>> Start Data provided

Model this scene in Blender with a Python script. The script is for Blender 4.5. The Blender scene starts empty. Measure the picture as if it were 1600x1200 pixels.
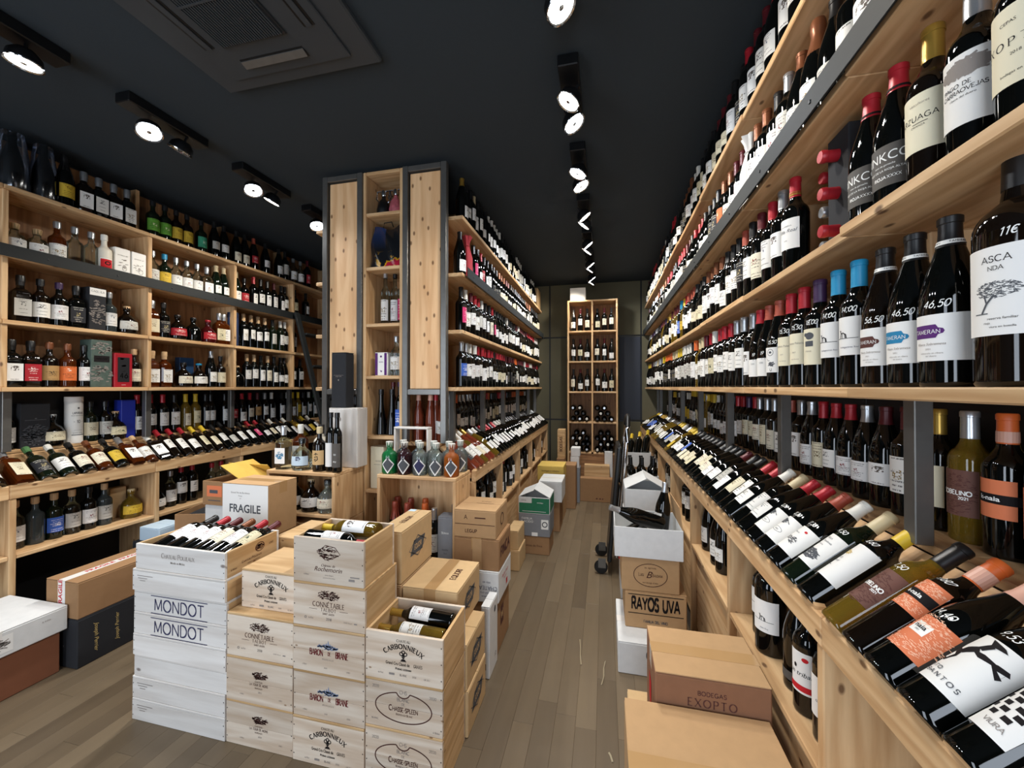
import bpy, math, random
from mathutils import Matrix, Vector

S = bpy.context.scene
COL = S.collection
rnd = random.Random(11)
PI = math.pi
R = math.radians

# ------------------------------------------------------------------ camera, world, light, exposure
cam = bpy.data.objects.new('camera', bpy.data.cameras.new('camera'))
COL.objects.link(cam)
cam.location = (0, 0, 1.40)
cam.rotation_euler = (R(90.47), 0, R(13.1))
cam.data.sensor_width = 36
cam.data.lens = 36 * 618 / 1600
cam.data.clip_start = .02
S.camera = cam
S.view_settings.view_transform = 'Standard'
S.view_settings.look = 'None'
S.view_settings.gamma = 1
S.view_settings.use_curve_mapping = False
S.view_settings.exposure = 0.0
S.cycles.use_denoising = True
S.cycles.max_bounces = 8
S.cycles.transparent_max_bounces = 24
S.cycles.sample_clamp_indirect = 6

W = bpy.data.worlds.new('world')
S.world = W
W.use_nodes = True
W.node_tree.nodes['Background'].inputs[0].default_value = (.62, .75, 1, 1)
W.node_tree.nodes['Background'].inputs[1].default_value = .3

WINDOWS = [(-2.95, -1.75), (-.62, .42)]          # the two shop windows in the street wall behind the camera
for k, (a, b) in enumerate(WINDOWS):
    L = bpy.data.lights.new('window_daylight', 'AREA')
    L.shape = 'RECTANGLE'
    L.size, L.size_y = b - a - .1, 2.1
    L.energy = (50, 44)[k]
    L.color = (.79, .88, 1)
    o = bpy.data.objects.new('window_daylight', L)
    COL.objects.link(o)
    o.location = ((a + b) / 2, -1.36, 1.35)
    o.rotation_euler = (R(90), 0, 0)
SPOT_W = 40                                        # watts of each ceiling spot

# ------------------------------------------------------------------ mesh helpers
class MB:
    def __init__(s):
        s.v = []; s.f = []; s.m = []; s.uv = None
    def add(s, v, f, m=0):
        b = len(s.v)
        s.v += [tuple(p) for p in v]
        s.f += [tuple(i + b for i in q) for q in f]
        s.m += [m] * len(f)
        return s
    def box(s, x0, x1, y0, y1, z0, z1, m=0):
        v = [(x, y, z) for x in (x0, x1) for y in (y0, y1) for z in (z0, z1)]
        return s.add(v, [(0, 1, 3, 2), (4, 6, 7, 5), (0, 4, 5, 1), (2, 3, 7, 6), (0, 2, 6, 4), (1, 5, 7, 3)], m)
    def cbox(s, x0, x1, y0, y1, z0, z1, c=.003, m=0):
        lo, hi = (x0, y0, z0), (x1, y1, z1)
        c = min(c, (x1 - x0) * .3, (y1 - y0) * .3, (z1 - z0) * .3)
        v = []; idx = {}
        for sx in (0, 1):
            for sy in (0, 1):
                for sz in (0, 1):
                    sg = (sx, sy, sz)
                    for ax in range(3):
                        p = []
                        for k in range(3):
                            e = hi[k] if sg[k] else lo[k]
                            if k != ax: e += -c if sg[k] else c
                            p.append(e)
                        idx[sg, ax] = len(v); v.append(p)
        f = []
        for ax in range(3):
            a, b = [k for k in range(3) if k != ax]
            for e in (0, 1):
                q = []
                for (i, j) in ((0, 0), (1, 0), (1, 1), (0, 1)):
                    g = [0, 0, 0]; g[ax] = e; g[a] = i; g[b] = j
                    q.append(idx[tuple(g), ax])
                f.append(q)
            for i in (0, 1):
                for j in (0, 1):
                    g0 = [0, 0, 0]; g0[a] = i; g0[b] = j
                    g1 = list(g0); g1[ax] = 1
                    f.append([idx[tuple(g0), a], idx[tuple(g0), b], idx[tuple(g1), b], idx[tuple(g1), a]])
        for sx in (0, 1):
            for sy in (0, 1):
                for sz in (0, 1):
                    f.append([idx[(sx, sy, sz), k] for k in range(3)])
        ctr = Vector([(lo[k] + hi[k]) / 2 for k in range(3)])
        for q in f:                                # outward winding
            n = (Vector(v[q[1]]) - Vector(v[q[0]])).cross(Vector(v[q[2]]) - Vector(v[q[0]]))
            if n.dot(Vector(v[q[0]]) + Vector(v[q[2]]) - 2 * ctr) < 0: q.reverse()
        return s.add(v, f, m)
    def hexa(s, p, m=0):                           # eight corners: bottom ring then top ring
        return s.add(p, [(0, 3, 2, 1), (4, 5, 6, 7), (0, 1, 5, 4), (1, 2, 6, 5), (2, 3, 7, 6), (3, 0, 4, 7)], m)
    def lathe(s, prof, n=16, m=0):
        rings = []
        b = []
        for r, z in prof:
            if r < 1e-6: b.append([len(s.v)]); s.v.append((0, 0, z))
            else:
                b.append(list(range(len(s.v), len(s.v) + n)))
                s.v += [(r * math.sin(2 * PI * k / n), -r * math.cos(2 * PI * k / n), z) for k in range(n)]
        for A, B in zip(b, b[1:]):
            for k in range(n):
                k2 = (k + 1) % n
                q = []
                q.append(A[k % len(A)])
                if len(A) > 1: q.append(A[k2])
                q.append(B[k2 % len(B)])
                if len(B) > 1: q.append(B[k])
                if len(q) > 2: s.f.append(tuple(q)); s.m.append(m)
        return s
    def tube(s, pts, r, n=8, m=0):
        pts = [Vector(p) for p in pts]
        rings = []
        up = Vector((0, 0, 1))
        for i, p in enumerate(pts):
            d = (pts[min(i + 1, len(pts) - 1)] - pts[max(i - 1, 0)]).normalized()
            a = d.cross(up if abs(d.z) < .95 else Vector((1, 0, 0))).normalized()
            b = a.cross(d)
            rings.append([p + r * (a * math.cos(2 * PI * k / n) + b * math.sin(2 * PI * k / n)) for k in range(n)])
        v = [q for g in rings for q in g]
        f = [(i * n + k, i * n + (k + 1) % n, (i + 1) * n + (k + 1) % n, (i + 1) * n + k) for i in range(len(pts) - 1) for k in range(n)]
        f += [tuple(reversed(range(n))), tuple(range((len(pts) - 1) * n, len(pts) * n))]
        return s.add(v, f, m)
    def mesh(s, name, nm=1, smooth=False, mats=None):
        me = bpy.data.meshes.new(name)
        me.from_pydata(s.v, [], s.f)
        for k in range(nm): me.materials.append(mats[k] if mats else None)
        if nm > 1: me.polygons.foreach_set('material_index', s.m)
        if smooth:
            me.polygons.foreach_set('use_smooth', [True] * len(s.f))
            me.set_sharp_from_angle(angle=R(38))
        if s.uv:
            u = me.uv_layers.new(name='UVMap')
            for lp in me.loops: u.data[lp.index].uv = s.uv[lp.vertex_index] if lp.vertex_index < len(s.uv) else (0, 0)
        me.update()
        return me

def link(name, me, mats=None, parent=None, M=None):
    o = bpy.data.objects.new(name, me)
    COL.objects.link(o)
    if mats is not None:
        if not isinstance(mats, (list, tuple)): mats = [mats]
        for k, m in enumerate(mats):
            o.material_slots[k].link = 'OBJECT'
            o.material_slots[k].material = m
    if parent is not None: o.parent = parent
    if M is not None: o.matrix_world = M if parent is None else M
    return o

def part(name, mb, mats, parent=None, smooth=False, label=None):
    if not isinstance(mats, (list, tuple)): mats = [mats]
    o = bpy.data.objects.new(name, mb.mesh(name, len(mats), smooth, mats))
    COL.objects.link(o)
    if parent is not None: o.parent = parent
    if label: o['label'] = label
    return o

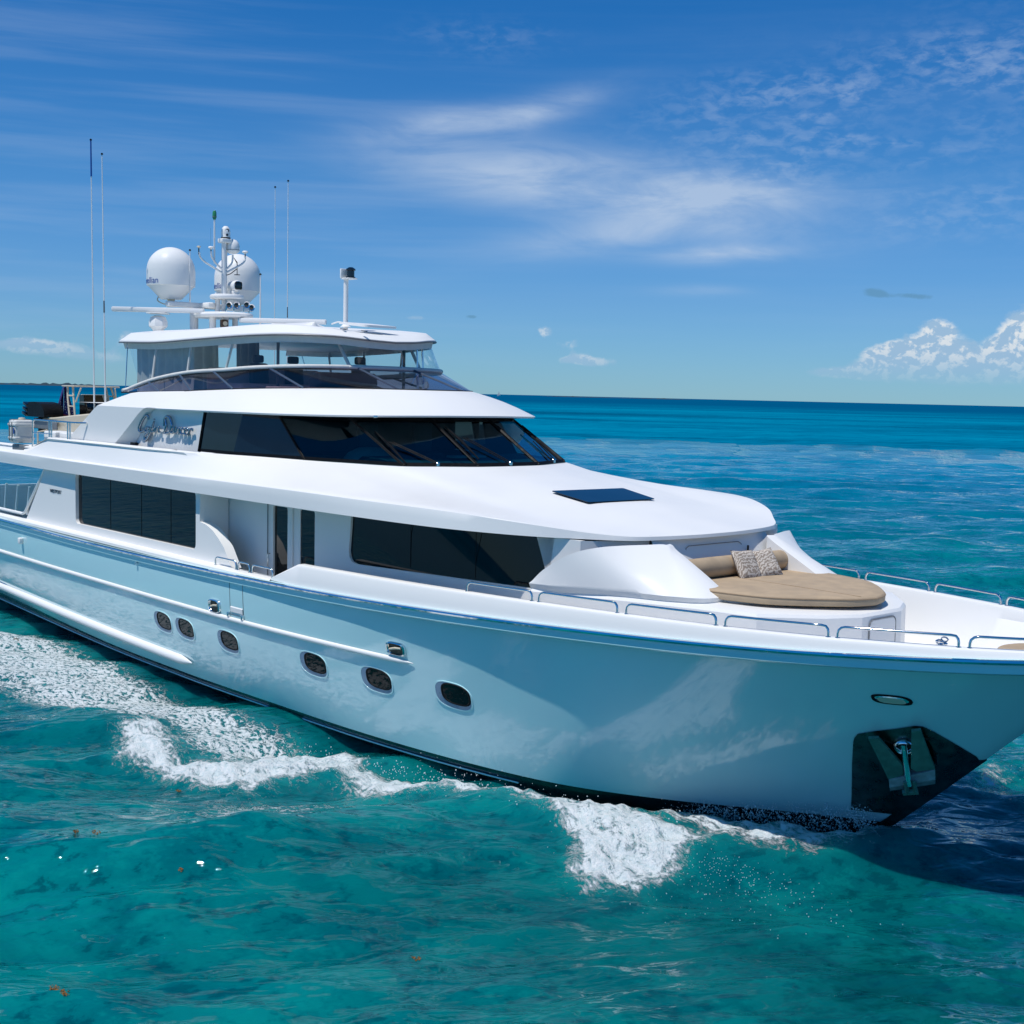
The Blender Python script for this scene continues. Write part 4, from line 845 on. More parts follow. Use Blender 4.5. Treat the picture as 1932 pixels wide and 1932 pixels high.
MB().tube([p+Vector((0, 0, -0.01)) for p in h1], 0.022, 6).mirror().obj('hardtop_edge_trim', GREYP, HTO)
MB().loft([inset(h1, 0.985, 0.97, -0.02), inset(h1, 0.98, 0.955, -0.17)]).mirror().obj('enclosure_valance', CANVAS, HTO, ang=60)
for x_, y_ in ((-13.05, -1.0), (-12.65, -0.72)): MB().box((x_, y_, 7.94 if x_ < -12.8 else 7.90), (0.17, 0.05, 0.02), ('Y', 0.12)).obj('hardtop_vent', GREYP, HTO)
MB().poly(rpoly([(-14.1, -0.45), (-13.0, -0.45), (-13.0, 0.45), (-14.1, 0.45)], 0.12), 0.05, lambda u, w_, d: (u, w_, 8.11-0.09*(u+14.1)+d)).obj('roof_hatch', WHITE, HTO)

# ---- clear enclosure, posts and curtains
topE = samp(inset(h1, 0.978, 0.95, -0.10)[4:], 61); botE = samp(ss[3:], 61)
EN = part(MB().loft([topE, blend(topE, botE, 0.5), botE]).mirror(), 'clear_enclosure', VINYL, ang=80)
for a, b, r in (((-18.9, -2.50, 7.60), (-18.9, -2.62, 6.75), .030), ((-17.2, -2.46, 7.60), (-17.22, -2.55, 6.92), .030), ((-15.4, -2.37, 7.63), (-15.6, -2.45, 6.98), .030), ((-13.34, -.98, 7.74), (-12.82, -.96, 7.10), .038), ((-20.4, -2.55, 7.68), (-20.05, -2.78, 6.46), .012)):
    A, B2 = Vector(a), Vector(b)
    for sd in (1, -1):
        o = part(MB().tube([(A.x, A.y*sd, A.z), (B2.x, B2.y*sd, B2.z)], r, 8), 'enclosure_post', CANVAS if r > .02 else STEEL)
for sd in (1, -1): part(MB().tube([(-14.5, -1.75*sd, 7.7), (-14.5, -1.75*sd, 6.2)], 0.035, 8), 'hardtop_pillar', GREYP)
for xx, yy in ((-13.6, 1.6), (-12.9, 0.9), (-15.2, 2.2)): part(MB().tube([(xx, yy, 7.75), (xx+0.1, yy, 6.3)], 0.025, 8), 'hardtop_pillar', STEEL)
def drape(P, z0, z1, amp_, per, taper=0.0):
    pts = samp([(x, y, 0) for x, y in P], 60); top = []; bot = []
    for i, p in enumerate(pts):
        q = amp_*math.sin(i/60*per*2*math.pi); top.append((p.x, p.y+q*0.6, z1)); cxm = pts[30]
        bot.append((p.x+(cxm.x-p.x)*taper, p.y+q, z0))
    return MB().loft([top, [((a[0]+b[0])/2, (a[1]+b[1])/2+0.01, (z0+z1)/2) for a, b in zip(top, bot)], bot])
part(drape([(-20.3, -2.35), (-17.35, -2.30)], 6.45, 7.62, 0.035, 7), 'side_curtain', DRAPE, ang=80)
part(drape([(-20.68, -0.75), (-20.12, -0.15)], 6.20, 7.80, 0.05, 3, -0.12), 'side_curtain', DRAPE, ang=80)
part(drape([(-19.0, -0.25), (-18.62, 0.2)], 6.20, 7.80, 0.05, 3, -0.12), 'side_curtain', DRAPE, ang=80)
# flybridge furniture
fc_ = MB().loft([[(-12.0, s_*1.7, 6.2), (-11.6, s_*0.9, 6.2), ] if False else [(x, y, z) for x, y, z in ((-14.4, 2.2, z_), (-14.6, -2.0, z_), (-12.7, -1.7, z_), (-11.9, -0.7, z_), (-11.8, 0.7, z_), (-12.6, 1.7, z_))] for s_, z_ in ((1, 6.16), (1, 6.62), (1, 6.66))], True)
fc_.f.append(tuple(range(len(fc_.v)-6, len(fc_.v)))); part(fc_, 'flybridge_console', PINKD, ang=30)
part(MB().box((-14.2, -0.2, 6.80), (0.5, 1.6, 0.30), ('Y', -0.35), bev=0.06), 'instrument_pod', GREYP)
part(MB().box((-17.2, 0.0, 6.45), (1.6, 3.2, 0.55), bev=0.1).box((-18.0, 0, 6.80), (0.25, 3.2, 0.6), bev=0.1), 'lounge_seat', PINKD)
def helm_chair(x, y):
    o = part(MB().box((x, y, 6.62), (0.52, 0.54, 0.15), bev=0.06), 'helm_chair', SEATM)
    MB().box((x-0.27, y, 6.95), (0.15, 0.52, 0.56), ('Y', -0.08), bev=0.07).obj('chair_back', SEATM, o)
    MB().box((x-0.31, y, 7.33), (0.12, 0.30, 0.19), bev=0.05).obj('headrest', SEATM, o)
    MB().tube([(x, y, 6.15), (x, y, 6.56)], 0.06, 10).obj('chair_post', STEEL, o)
helm_chair(-17.1, -0.55); helm_chair(-16.93, 0.35); helm_chair(-15.1, 1.1)

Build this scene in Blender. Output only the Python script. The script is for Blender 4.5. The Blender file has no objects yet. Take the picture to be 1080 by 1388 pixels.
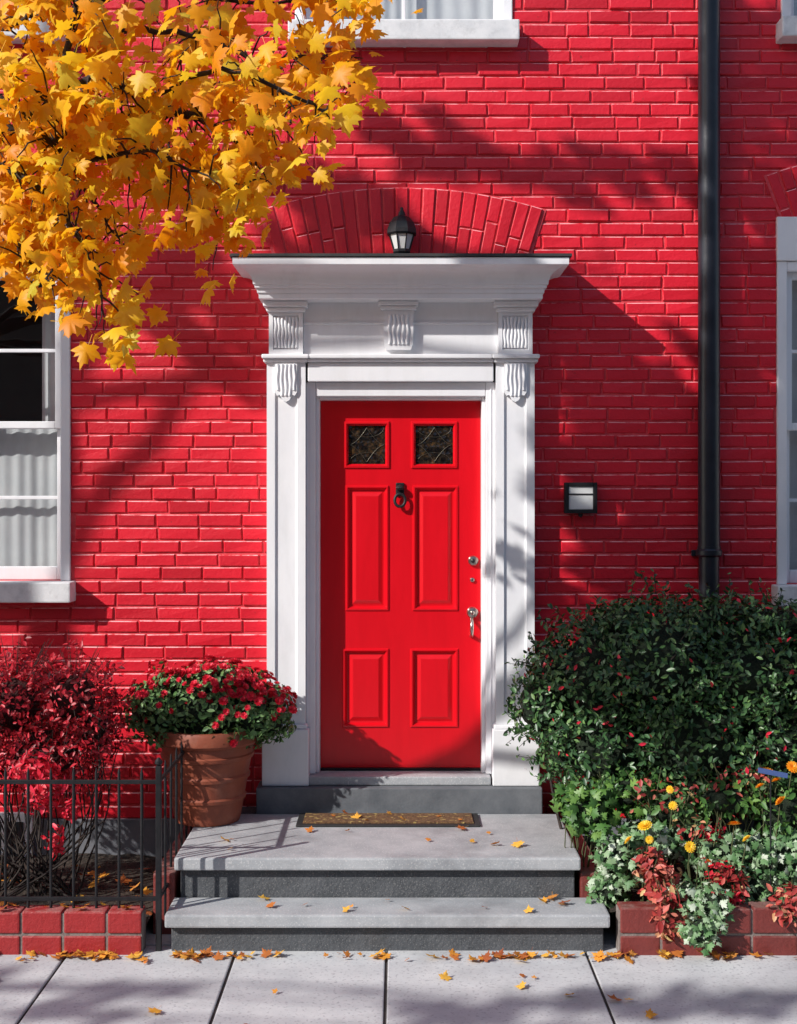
import bpy, bmesh, math, random
import numpy as np
from mathutils import Vector, Matrix
random.seed(7); rng=np.random.default_rng(7)
scene=bpy.context.scene
F=1790.0; CD=7.5; CH=2.15
def at(px,py,y=0.0):
    d=CD+y
    return ((px-540)*d/F, y, CH-(py-670)*d/F)
# sun : travel direction
L=Vector((1.6,1.14,-1.24)).normalized()
S=-L
# ------------------------------------------------------------ materials
def newmat(name):
    m=bpy.data.materials.new(name); m.use_nodes=True
    nt=m.node_tree; b=nt.nodes['Principled BSDF']; return m,nt,b
def N(nt,t,**k):
    n=nt.nodes.new(t)
    for a,v in k.items(): setattr(n,a,v)
    return n
def noise(nt,scale,detail=4,rough=.6,coord='Object',vec=(1,1,1)):
    tc=N(nt,'ShaderNodeTexCoord'); mp=N(nt,'ShaderNodeMapping'); mp.inputs['Scale'].default_value=vec
    nt.links.new(tc.outputs[coord],mp.inputs[0])
    n=N(nt,'ShaderNodeTexNoise'); n.inputs['Scale'].default_value=scale; n.inputs['Detail'].default_value=detail; n.inputs['Roughness'].default_value=rough
    nt.links.new(mp.outputs[0],n.inputs['Vector']); return n.outputs['Fac']
def ramp(nt,fac,stops,interp='LINEAR'):
    r=N(nt,'ShaderNodeValToRGB'); r.color_ramp.interpolation=interp
    e=r.color_ramp.elements
    while len(e)<len(stops): e.new(.5)
    for i,(p,c) in enumerate(stops):
        e[i].position=p; e[i].color=(*c,1) if len(c)==3 else c
    nt.links.new(fac,r.inputs[0]); return r.outputs[0]
def mix(nt,fac,a,b,mode='MIX'):
    m=N(nt,'ShaderNodeMix',data_type='RGBA',blend_type=mode)
    for s,v in ((m.inputs[0],fac),(m.inputs[6],a),(m.inputs[7],b)):
        if isinstance(v,(int,float)): s.default_value=v
        elif isinstance(v,tuple): s.default_value=(*v,1)
        else: nt.links.new(v,s)
    return m.outputs[2]
def bump(nt,b,h,strength,dist=.01):
    bp=N(nt,'ShaderNodeBump'); bp.inputs['Strength'].default_value=strength; bp.inputs['Distance'].default_value=dist
    nt.links.new(h,bp.inputs['Height']); nt.links.new(bp.outputs[0],b.inputs['Normal'])
def surf(name,c1,c2,scale=8,rough=.6,bs=.3,bscale=60,bd=.004,vec=(1,1,1),metal=0,spec=.5,speck=None,stain=None):
    m,nt,b=newmat(name)
    c=ramp(nt,noise(nt,scale,6,.65,vec=vec),[(.3,c1),(.7,c2)])
    if speck:
        c=mix(nt,ramp(nt,noise(nt,speck[0],2,.5),[(.58,(0,0,0)),(.66,(1,1,1))]),c,speck[1])
    if stain:
        c=mix(nt,ramp(nt,noise(nt,stain[0],5,.7,vec=stain[3] if len(stain)>3 else (1,1,1)),[(.5,(0,0,0)),(.78,(stain[2],)*3)]),c,stain[1])
    nt.links.new(c,b.inputs['Base Color'])
    b.inputs['Roughness'].default_value=rough; b.inputs['Metallic'].default_value=metal
    b.inputs['Specular IOR Level'].default_value=spec
    if bs: bump(nt,b,noise(nt,bscale,5,.6,vec=vec),bs,bd)
    return m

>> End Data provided

Return, unchanged, the run of lines above that opens with the line containing "The Blender Python" and closes with the line containing "8.11-0.09*(u+14.1)+d)).obj('roof_hatch', WHITE, HTO)". Include both.

The Blender Python script for this scene continues. Write part 4, from line 845 on. More parts follow. Use Blender 4.5. Treat the picture as 1932 pixels wide and 1932 pixels high.
MB().tube([p+Vector((0, 0, -0.01)) for p in h1], 0.022, 6).mirror().obj('hardtop_edge_trim', GREYP, HTO)
MB().loft([inset(h1, 0.985, 0.97, -0.02), inset(h1, 0.98, 0.955, -0.17)]).mirror().obj('enclosure_valance', CANVAS, HTO, ang=60)
for x_, y_ in ((-13.05, -1.0), (-12.65, -0.72)): MB().box((x_, y_, 7.94 if x_ < -12.8 else 7.90), (0.17, 0.05, 0.02), ('Y', 0.12)).obj('hardtop_vent', GREYP, HTO)
MB().poly(rpoly([(-14.1, -0.45), (-13.0, -0.45), (-13.0, 0.45), (-14.1, 0.45)], 0.12), 0.05, lambda u, w_, d: (u, w_, 8.11-0.09*(u+14.1)+d)).obj('roof_hatch', WHITE, HTO)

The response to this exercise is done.